6. The method of claim 1 wherein at least one said article of apparel includes an odor absorber, suppressant, attenuator, or blocker.

7. The method of claim 1 wherein the shielding fabric includes between about 2% and about 35% by weight of the conductive fibers.

8. The method of claim 1 wherein the conductive fibers comprise carbon fibers or nanotubes.

9. The method of claim 1 wherein the conductive fibers comprise stainless steel, copper, silver, carbon fibers or nanotubes, conductive ceramic, conductive polymer, or conductive nanotubes.

10. A method comprising attenuating, while a user is in or on a body of water, the user's emanated electromagnetic field by:

providing to the user at least one article of apparel that includes an electromagnetically shielding fabric, which shielding fabric comprises a substantially continuous system of conductive fibers combined with a non-conductive fabric and attenuates the emanated electromagnetic field at frequencies less than about 1 gigahertz; and

instructing the user to wear, while in or on the body of water, at least one said article of apparel,

wherein said attenuating of the user's emanated electromagnetic field at frequencies less than about 1 gigahertz decreases the likelihood of the user being located in the body of water by a water-borne non-human animal predator detecting the user's emanated electromagnetic field.

11. The method of claim 10 wherein the conductive fibers are intermingled with non-conductive fibers that form the non-conducting fabric.

12. The method of claim 10 wherein the conductive fibers are applied to a surface of the non-conducting fabric.

13. The method of claim 10 wherein at least one said article of apparel comprises an article of clothing, footwear, headwear, or eyewear.

14. The method of claim 10 further comprising constructing at least one said article of apparel prior to providing it to the user.

15. The method of claim 10 wherein at least one said article of apparel includes a visual camouflage pattern on at least a portion of its outer surface.

16. The method of claim 10 wherein at least one said article of apparel includes an odor absorber, suppressant, attenuator, or blocker.
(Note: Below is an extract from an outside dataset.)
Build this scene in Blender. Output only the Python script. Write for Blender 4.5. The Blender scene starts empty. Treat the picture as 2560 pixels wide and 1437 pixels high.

17. The method of claim 10 wherein the shielding fabric includes between about 2% and about 35% by weight of the conductive fibers.

18. The method of claim 10 wherein the conductive fibers comprise carbon fibers or nanotubes.

19. The method of claim 10 wherein the conductive fibers comprise stainless steel, copper, silver, carbon fiber or nanotubes, conductive ceramic, conductive polymer, or conductive nanotubes.

20. The method of claim 1 wherein the electromagnetically shielding fabric attenuates the emanated electromagnetic field at frequencies less than about 1 megahertz, and said attenuating of one's own emanated electromagnetic field at frequencies less than about 1 megahertz decreases the likelihood of being located in the body of water by a water-borne non-human animal predator detecting one's own emanated electromagnetic field.

21. The method of claim 1 wherein the electromagnetically shielding fabric attenuates the emanated electromagnetic field at frequencies less than about 1 kilohertz, and said attenuating of one's own emanated electromagnetic field at frequencies less than about 1 kilohertz decreases the likelihood of being located in the body of water by a water-borne non-human animal predator detecting one's own emanated electromagnetic field.

22. The method of claim 10 wherein the electromagnetically shielding fabric attenuates the emanated electromagnetic field at frequencies less than about 1 megahertz, and said attenuating of the user's emanated electromagnetic field at frequencies less than about 1 megahertz decreases the likelihood of the user being located in the body of water by a water-borne non-human animal predator detecting the user's emanated electromagnetic field.

23. The method of claim 10 wherein the electromagnetically shielding fabric attenuates the emanated electromagnetic field at frequencies less than about 1 kilohertz, and said attenuating of the user's emanated electromagnetic field at frequencies less than about 1 kilohertz decreases the likelihood of the user being located in the body of water by a water-borne non-human animal predator detecting the user's emanated electromagnetic field.